Por fim, Vinhas lembra que o petróleo guardado no subsolo não gera qualquer valor para o País. O retorno para a sociedade na forma de impostos, participações governamentais e na geração de empregos somente acontece quando o petróleo é produzido.

Para que isso aconteça em menor tempo e de forma mais eficiente, as parcerias estabelecidas pela Petrobras são fundamentais. “Após um período de queda do preço do petróleo, má gestão e dos mal feitos escancarados pela Operação Lava Jato, a Petrobrás tornou-se refém do seu endividamento, o que a impede de investir plenamente nos ativos potencialmente capazes de reverter tal quadro. O desinvestimento é medida necessária para sanear a empresa, torná-la mais eficiente e, sendo assim, fazê-la voltar a ser um vetor de desenvolvimento para o Brasil”, enfatizou o advogado.

A Petrobrás Distribuidora, em resultado divulgado em março deste ano, apresentou o seu lucro líquido obtido no ano passado.
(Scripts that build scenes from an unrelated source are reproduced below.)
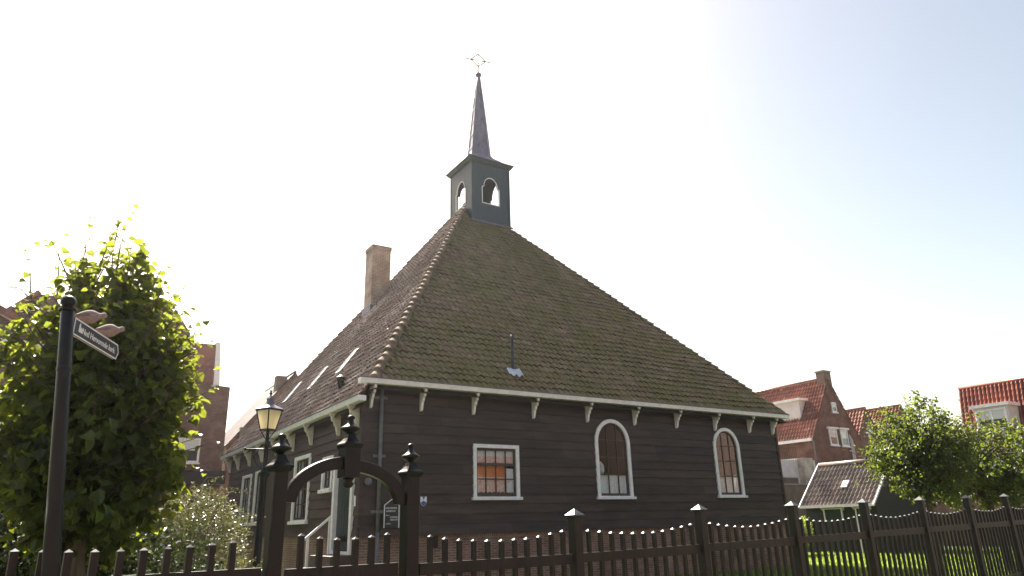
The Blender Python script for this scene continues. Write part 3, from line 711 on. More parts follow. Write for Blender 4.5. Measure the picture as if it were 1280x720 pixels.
mb.build('lead_roll', M['lead'], body, smooth=True)
zt = ZT+5.05
mb = MB(); mb.lathe([(.07, -.02), (.08, .02), (.125, .07), (.15, .14), (.125, .22), (.07, .27), (.02, .29)], (TX, TY, zt), 16); mb.build('finial_ball', M['lead'], body, smooth=True)
# weather vane: a rod with a diamond and a cross bar ending in points
mb = MB(); c0 = Vector((TX, TY, zt+.25)); ud = Vector((.97, -.25, 0)).normalized(); zc = .72; hw, hh = .37, .35
mb.tube([c0, c0+Vector((0, 0, .40))], .024, 6); top = c0+Vector((0, 0, zc+hh)); bot = c0+Vector((0, 0, zc-hh)); lt = c0+Vector((0, 0, zc))-ud*hw; rt = c0+Vector((0, 0, zc))+ud*hw
for p, q in ((top, lt), (lt, bot), (bot, rt), (rt, top)): mb.tube([p, q], .024, 6)
mb.tube([lt-ud*.22, lt+ud*.18], .024, 6); mb.tube([rt+ud*.22, rt-ud*.18], .024, 6); mb.tube([bot, bot+Vector((0, 0, .18))], .018, 6); mb.tube([top+Vector((0, 0, .12)), top-Vector((0, 0, .20))], .017, 6)
for p in (lt-ud*.22, lt, rt, rt+ud*.22, top, bot): mb.lathe([(.01, -.03), (.035, 0), (.01, .03)], p, 8)
for p in (lt+ud*.18, rt-ud*.18, bot+Vector((0, 0, .18)), top-Vector((0, 0, .2))): mb.lathe([(.01, -.04), (.04, 0), (.01, .04)], p, 8)
mb.build('weather_vane', M['iron'], body)
# lead apron where the tower stands on the tiles
mb = MB()
zz = zf+sF*(TY-TT-.02+E_); mb.bar(Vector((TX-TT-.05, TY-TT-.06, zz-.02)), Vector((TX+TT+.10, TY-TT-.06, zz-.02)), .16, .03, nF); mb.build('lead_apron', M['lead'], body)

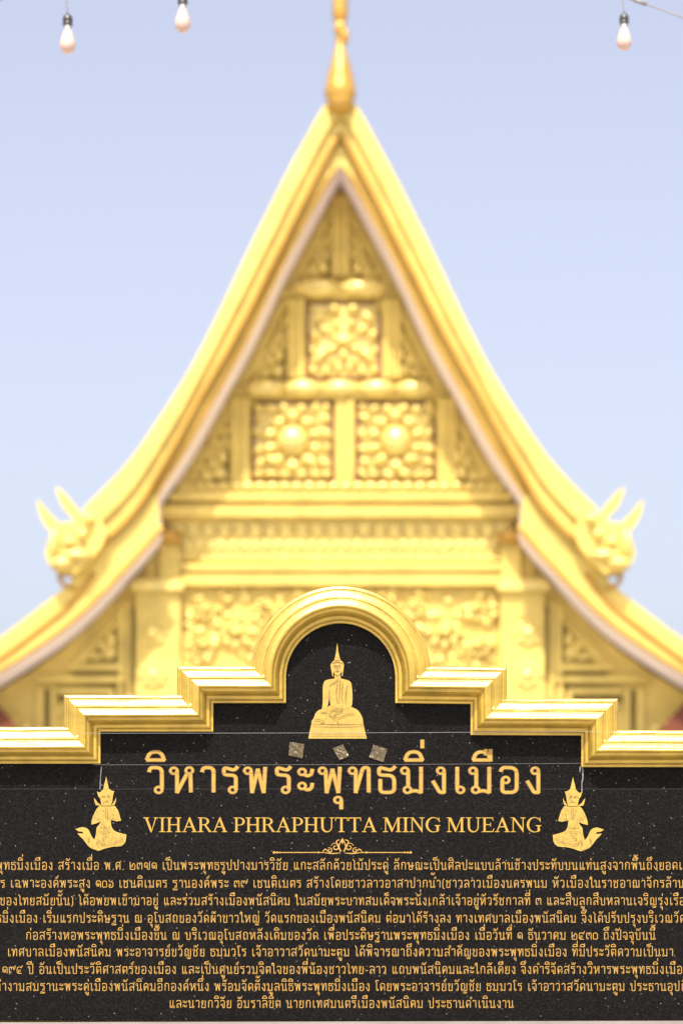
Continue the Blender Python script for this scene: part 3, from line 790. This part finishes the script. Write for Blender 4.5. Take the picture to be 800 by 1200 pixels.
LINES = [
 ('พระพุทธมิ่งเมือง สร้างเมื่อ พ.ศ. ๒๓๗๑ เป็นพระพุทธรูปปางมารวิชัย แกะสลักด้วยไม้ประดู่ ลักษณะเป็นศิลปะแบบล้านช้างประทับบนแท่นสูงจากพื้นถึงยอดเกศ', 'สร้าง', 68, 'ลักษณะ', 461, 1020),
 ('เมตร เฉพาะองค์พระสูง ๑๐๖ เซนติเมตร ฐานองค์พระ ๓๙ เซนติเมตร สร้างโดยชาวลาวอาสาปากน้ำ(ชาวลาวเมืองนครพนม หัวเมืองในราชอาณาจักรล้านช้าง', 'เฉพาะ', 12, 'หัวเมือง', 647, 1041),
 ('ของไทยสมัยนั้น) ได้อพยพเข้ามาอยู่ และร่วมสร้างเมืองพนัสนิคม ในสมัยพระบาทสมเด็จพระนั่งเกล้าเจ้าอยู่หัวรัชกาลที่ ๓ และสืบลูกสืบหลานเจริญรุ่งเรือง', 'ได้อพ', 92, 'และสืบ', 640, 1061.5),
 ('พระพุทธมิ่งเมือง เริ่มแรกประดิษฐาน ณ อุโบสถของวัดผ้าขาวใหญ่ วัดแรกของเมืองพนัสนิคม ต่อมาได้ร้างลง ทางเทศบาลเมืองพนัสนิคม จึงได้ปรับปรุงบริเวณวัด', 'เริ่ม', 50, 'จึง', 681, 1082),
 ('ก่อสร้างหอพระพุทธมิ่งเมืองขึ้น ณ บริเวณอุโบสถหลังเดิมของวัด เพื่อประดิษฐานพระพุทธมิ่งเมือง เมื่อวันที่ ๑ ธันวาคม ๒๕๓๐ ถึงปัจจุบันนี้', None, 30, None, 767, 1102),
 ('เทศบาลเมืองพนัสนิคม พระอาจารย์ขวัญชัย ธมฺมวโร เจ้าอาวาสวัดนามะตูม ได้พิจารณาถึงความสำคัญของพระพุทธมิ่งเมือง ที่มีประวัติความเป็นมา', None, 8.5, None, 788, 1121.5),
 ('๑๙๕ ปี อันเป็นประวัติศาสตร์ของเมือง และเป็นศูนย์รวมจิตใจของพี่น้องชาวไทย-ลาว แถบพนัสนิคมและใกล้เคียง จึงดำริจัดสร้างวิหารพระพุทธมิ่งเมือง', None, 2.5, 'จึงดำ', 610, 1142),
 ('สง่างามสมฐานะพระคู่เมืองพนัสนิคมอีกองค์หนึ่ง พร้อมจัดตั้งมูลนิธิพระพุทธมิ่งเมือง โดยพระอาจารย์ขวัญชัย ธมฺมวโร เจ้าอาวาสวัดนามะตูม ประธานอุปถัมภ์', 'พร้อม', 251, 'ประธาน', 738, 1162),
 ('และนายกวิจัย อัมราลิขิต นายกเทศมนตรีเมืองพนัสนิคม ประธานดำเนินงาน', None, 198, None, 601, 1182),
]
for t, a, pa, b_, pb, base in LINES:
    ia = 0 if a is None else t.index(a); ib = None if b_ is None else t.index(b_)
    thai_text('inscription_line', t, ((ia, pa), (ib, pb)), base, 9.6, M['small_gold'], 0.0004, 8.6, 5.8, 11.0, sign)

# roman capitals with serifs, drawn in thousandths of an em (cap height 662)
def arc(cx, cy, rx, ry, a0, a1, n=14): return [(cx + rx * math.cos(R(a0 + (a1 - a0) * k / n)), cy + ry * math.sin(R(a0 + (a1 - a0) * k / n))) for k in range(n + 1)]
def rect(x0, y0, x1, y1): return [(x0, y0), (x1, y0), (x1, y1), (x0, y1)]
def strip(o, i): return [o[k:k + 2] + i[k:k + 2][::-1] for k in range(len(o) - 1)]
def serif(x0, x1, y, up): return [(x0, y), (x1, y), (x1, y + 24 * up), ((x0 + x1) / 2 + (x1 - x0) * .22, y + 46 * up), ((x0 + x1) / 2 - (x1 - x0) * .22, y + 46 * up), (x0, y + 24 * up)]
def ser(*a): return [serif(*q) for q in a]
bowl = lambda cy, ry: strip([(240, cy + ry)] + arc(300, cy, 240, ry, 90, -90) + [(190, cy - ry)], [(240, cy + ry - 40)] + arc(290, cy, 145, ry - 38, 90, -90) + [(190, cy - ry + 36)])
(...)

A quantia de R$ 1,15 bilhão foi registrada, revertendo um prejuízo de R$ 315 milhões contabilizado em 2016. De acordo com Parente, a Petrobrás pagou, em 2017, uma conta de R$ 22,3 bilhões de juros.

“Se comparado a outras empresas do setor, em dólares, estamos falando que a Petrobrás gasta todo ano cerca de US$ 5 bilhões a mais que suas concorrentes em juros. Esse dinheiro é suficiente para construir um sistema inteiro de exploração do pré-sal. Ou seja, o atingimento da meta de desinvestimentos é crucial para a garantia da capacidade de investimento da Petrobras”, informou.

Uma das conquistas do Sindipetro AL/SE veio em junho deste ano, quando a Quarta Turma do TRF5, por maioria, suspendeu a venda de 90% das ações da Transportadora Associada de Gás S. A. (TAG).

A subsidiária integral da Petrobras é responsável pelo transporte e armazenagem de gás natural, por meio de gasodutos, terminais ou embarcações.

Os desembargadores federais Edilson Nobre (relator) e Rubens Canuto ressalvaram, contudo, a possibilidade de continuidade do procedimento de alienação, desde que precedido de licitação, o que não tinha sido observado anteriormente.

Fonte: Revista do Tribunal Regional Federal da 5 Região, “Argumento”.